── Records to use

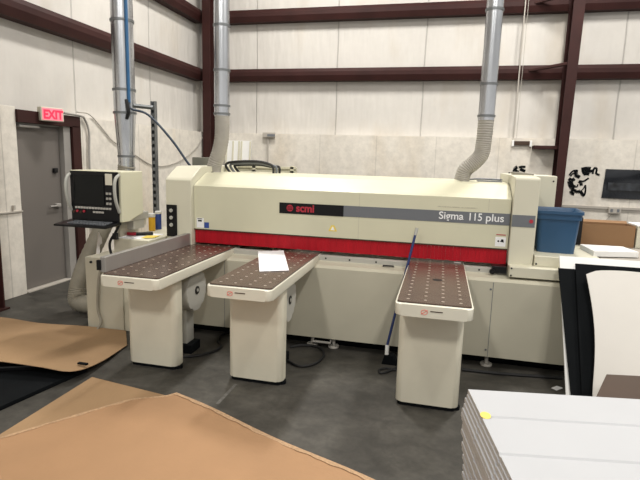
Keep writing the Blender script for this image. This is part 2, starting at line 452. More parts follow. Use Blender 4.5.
# end covers
def cover(x0, x1, zb, chamf):
    b = BM(); yf = FY - .055
    prism(b, [(yf, zb), (yf, 1.455 if chamf else 1.575), (yf + .02 if chamf else yf + .01, 1.475 if chamf else 1.592), (yf + .2, 1.575 if chamf else 1.598), (yf + .28, 1.585 if chamf else 1.6), (5.5, 1.585 if chamf else 1.6), (5.5, zb)], 'x', x0, x1, .006)
    return b
lc = obj('left_end_cover', cover(-2.585, -2.318, .80, True), M['cream_end'], saw)
rc = obj('right_end_cover', cover(.585, .778, .83, False), M['cream_end'], saw)
b = BM(); box(b, .78, 1.03, 5.0, 5.5, .95, 1.597, .006); obj('rear_end_cover', b, M['cream_end'], saw)
b = BM(); disc(b, (1.0, 5.0, 1.55), (0, -1, 0), .008, .003, 10); obj('cover_bolt', b, M['black'], saw)
b = BM(); disc(b, (-2.28, 4.75, 1.526), (0, 0, 1), .012, .006, 12); obj('top_bolt', b, M['black'], beam)
# switch plate on the left cover
b = BM(); box(b, -2.578, -2.468, FY - .067, FY - .0545, .905, 1.215, .004); sw = obj('switch_plate', b, M['black'], lc)
for z in (1.16, 1.09, 1.02):
    b = BM(); disc(b, (-2.523, FY - .067, z), (0, -1, 0), .018, .014, 16, .003); obj('push_button', b, M['handle'], lc)
# stripe, badge, writing
b = BM(); box(b, -.84, .577, FY - .003, FY + .001, 1.187, 1.285); box(b, .586, .765, FY - .058, FY - .0545, 1.187, 1.285); obj('grey_stripe', b, M['greystripe'], saw)
b = BM(); box(b, -1.447, -.84, FY - .004, FY + .001, 1.185, 1.285); obj('badge', b, M['black'], saw)
b = text_bm('scmi', .098, (-1.285, FY - .0055, 1.209), .0008, .003, .98)
disc(b, (-1.345, FY - .0045, 1.237), (0, -1, 0), .031, .0015, 24); obj('badge_lettering', b, M['redprint'], saw)
b = BM()
for z in (1.225, 1.237, 1.249): box(b, -1.368, -1.322, FY - .0075, FY - .0065, z - .0025, z + .0025)
obj('badge_emblem_lines', b, M['black'], saw)
for wd, xa, xb in (('Sigma', 438.5, 463.5), ('115', 467.5, 482), ('plus', 485.5, 504)):
    pL = atY(xa, 218, FY); pR = atY(xb, 218, FY)
    b = text_bm(wd, .09, (pL.x, FY - .0045, 1.214), .0008, .0011, 1.0)
    w = max(v.co.x for v in b.verts) - pL.x
    for v in b.verts: v.co.x = pL.x + (v.co.x - pL.x) * (pR.x - pL.x) / w
    obj('model_lettering', b, M['whiteprint'], saw)
b = BM(); box(b, -.02, .31, FY - .0015, FY + .001, 1.315, 1.323)
obj('small_print', b, mat('fine_print', (.5, .475, .36), .5, var=.25, scale=55), saw)
b = BM(); disc(b, (.735, FY - .058, 1.237), (0, -1, 0), .016, .002, 20); obj('stripe_emblem', b, M['redprint'], saw)
# stickers
b = BM(); box(b, -2.29, -2.215, FY - .0015, FY + .001, 1.0, 1.095); s1 = obj('warning_sticker', b, M['whiteprint'], saw)
b = BM(); box(b, -2.275, -2.235, FY - .003, FY - .0012, 1.06, 1.075); box(b, -2.28, -2.23, FY - .003, FY - .0012, 1.084, 1.09); obj('sticker_mark', b, M['black'], s1)
b = BM(); box(b, -2.21, -2.16, FY - .0015, FY + .001, 1.0, 1.055); obj('instruction_sticker', b, M['blueprint'], saw)
b = BM(); prism(b, [(-.975, 1.045), (-.895, 1.045), (-.92, 1.10), (-.95, 1.10)], 'y', FY - .0015, FY + .001); s2 = obj('warning_sticker', b, M['yellowprint'], saw)
b = BM(); prism(b, [(-.955, 1.055), (-.915, 1.055), (-.935, 1.09)], 'y', FY - .003, FY - .001); obj('sticker_mark', b, M['whiteprint'], s2)
b = BM(); box(b, .475, .56, FY - .0015, FY + .001, 1.005, 1.085); box(b, .48, .555, FY - .0015, FY + .001, 1.10, 1.108, mi=1); s3 = obj('warning_sticker', b, M['whiteprint'], saw, mats=[M['redprint']])
b = BM(); disc(b, (.5, FY - .0012, 1.05), (0, -1, 0), .008, .0015, 12); prism(b, [(.515, 1.045), (.545, 1.04), (.54, 1.065), (.525, 1.068)], 'y', FY - .003, FY - .001); obj('sticker_mark', b, M['black'], s3)
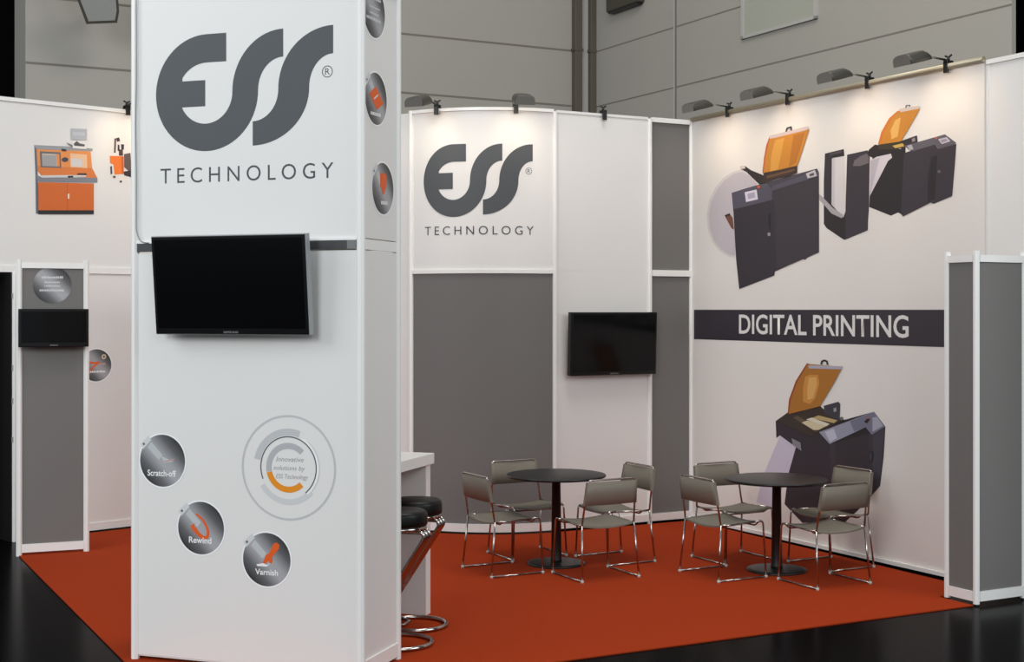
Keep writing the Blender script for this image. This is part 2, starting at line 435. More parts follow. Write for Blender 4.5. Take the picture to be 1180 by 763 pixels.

────

§ **Goal of the exercise**
Copy every record character for character. Skip the pictures.

§ **Output**
Keep writing the Blender script for this image. This is part 2, starting at line 452. More parts follow. Use Blender 4.5.
# end covers
def cover(x0, x1, zb, chamf):
    b = BM(); yf = FY - .055
    prism(b, [(yf, zb), (yf, 1.455 if chamf else 1.575), (yf + .02 if chamf else yf + .01, 1.475 if chamf else 1.592), (yf + .2, 1.575 if chamf else 1.598), (yf + .28, 1.585 if chamf else 1.6), (5.5, 1.585 if chamf else 1.6), (5.5, zb)], 'x', x0, x1, .006)
    return b
lc = obj('left_end_cover', cover(-2.585, -2.318, .80, True), M['cream_end'], saw)
rc = obj('right_end_cover', cover(.585, .778, .83, False), M['cream_end'], saw)
b = BM(); box(b, .78, 1.03, 5.0, 5.5, .95, 1.597, .006); obj('rear_end_cover', b, M['cream_end'], saw)
b = BM(); disc(b, (1.0, 5.0, 1.55), (0, -1, 0), .008, .003, 10); obj('cover_bolt', b, M['black'], saw)
b = BM(); disc(b, (-2.28, 4.75, 1.526), (0, 0, 1), .012, .006, 12); obj('top_bolt', b, M['black'], beam)
# switch plate on the left cover
b = BM(); box(b, -2.578, -2.468, FY - .067, FY - .0545, .905, 1.215, .004); sw = obj('switch_plate', b, M['black'], lc)
for z in (1.16, 1.09, 1.02):
    b = BM(); disc(b, (-2.523, FY - .067, z), (0, -1, 0), .018, .014, 16, .003); obj('push_button', b, M['handle'], lc)
# stripe, badge, writing
b = BM(); box(b, -.84, .577, FY - .003, FY + .001, 1.187, 1.285); box(b, .586, .765, FY - .058, FY - .0545, 1.187, 1.285); obj('grey_stripe', b, M['greystripe'], saw)
b = BM(); box(b, -1.447, -.84, FY - .004, FY + .001, 1.185, 1.285); obj('badge', b, M['black'], saw)
b = text_bm('scmi', .098, (-1.285, FY - .0055, 1.209), .0008, .003, .98)
disc(b, (-1.345, FY - .0045, 1.237), (0, -1, 0), .031, .0015, 24); obj('badge_lettering', b, M['redprint'], saw)
b = BM()
for z in (1.225, 1.237, 1.249): box(b, -1.368, -1.322, FY - .0075, FY - .0065, z - .0025, z + .0025)
obj('badge_emblem_lines', b, M['black'], saw)
for wd, xa, xb in (('Sigma', 438.5, 463.5), ('115', 467.5, 482), ('plus', 485.5, 504)):
    pL = atY(xa, 218, FY); pR = atY(xb, 218, FY)
    b = text_bm(wd, .09, (pL.x, FY - .0045, 1.214), .0008, .0011, 1.0)
    w = max(v.co.x for v in b.verts) - pL.x
    for v in b.verts: v.co.x = pL.x + (v.co.x - pL.x) * (pR.x - pL.x) / w
    obj('model_lettering', b, M['whiteprint'], saw)
b = BM(); box(b, -.02, .31, FY - .0015, FY + .001, 1.315, 1.323)
obj('small_print', b, mat('fine_print', (.5, .475, .36), .5, var=.25, scale=55), saw)
b = BM(); disc(b, (.735, FY - .058, 1.237), (0, -1, 0), .016, .002, 20); obj('stripe_emblem', b, M['redprint'], saw)
# stickers
b = BM(); box(b, -2.29, -2.215, FY - .0015, FY + .001, 1.0, 1.095); s1 = obj('warning_sticker', b, M['whiteprint'], saw)
b = BM(); box(b, -2.275, -2.235, FY - .003, FY - .0012, 1.06, 1.075); box(b, -2.28, -2.23, FY - .003, FY - .0012, 1.084, 1.09); obj('sticker_mark', b, M['black'], s1)
b = BM(); box(b, -2.21, -2.16, FY - .0015, FY + .001, 1.0, 1.055); obj('instruction_sticker', b, M['blueprint'], saw)
b = BM(); prism(b, [(-.975, 1.045), (-.895, 1.045), (-.92, 1.10), (-.95, 1.10)], 'y', FY - .0015, FY + .001); s2 = obj('warning_sticker', b, M['yellowprint'], saw)
b = BM(); prism(b, [(-.955, 1.055), (-.915, 1.055), (-.935, 1.09)], 'y', FY - .003, FY - .001); obj('sticker_mark', b, M['whiteprint'], s2)
b = BM(); box(b, .475, .56, FY - .0015, FY + .001, 1.005, 1.085); box(b, .48, .555, FY - .0015, FY + .001, 1.10, 1.108, mi=1); s3 = obj('warning_sticker', b, M['whiteprint'], saw, mats=[M['redprint']])
b = BM(); disc(b, (.5, FY - .0012, 1.05), (0, -1, 0), .008, .0015, 12); prism(b, [(.515, 1.045), (.545, 1.04), (.54, 1.065), (.525, 1.068)], 'y', FY - .003, FY - .001); obj('sticker_mark', b, M['black'], s3)
Keep writing the Blender script for this image. This is part 2, starting at line 435. More parts follow. Write for Blender 4.5. Take the picture to be 1180 by 763 pixels.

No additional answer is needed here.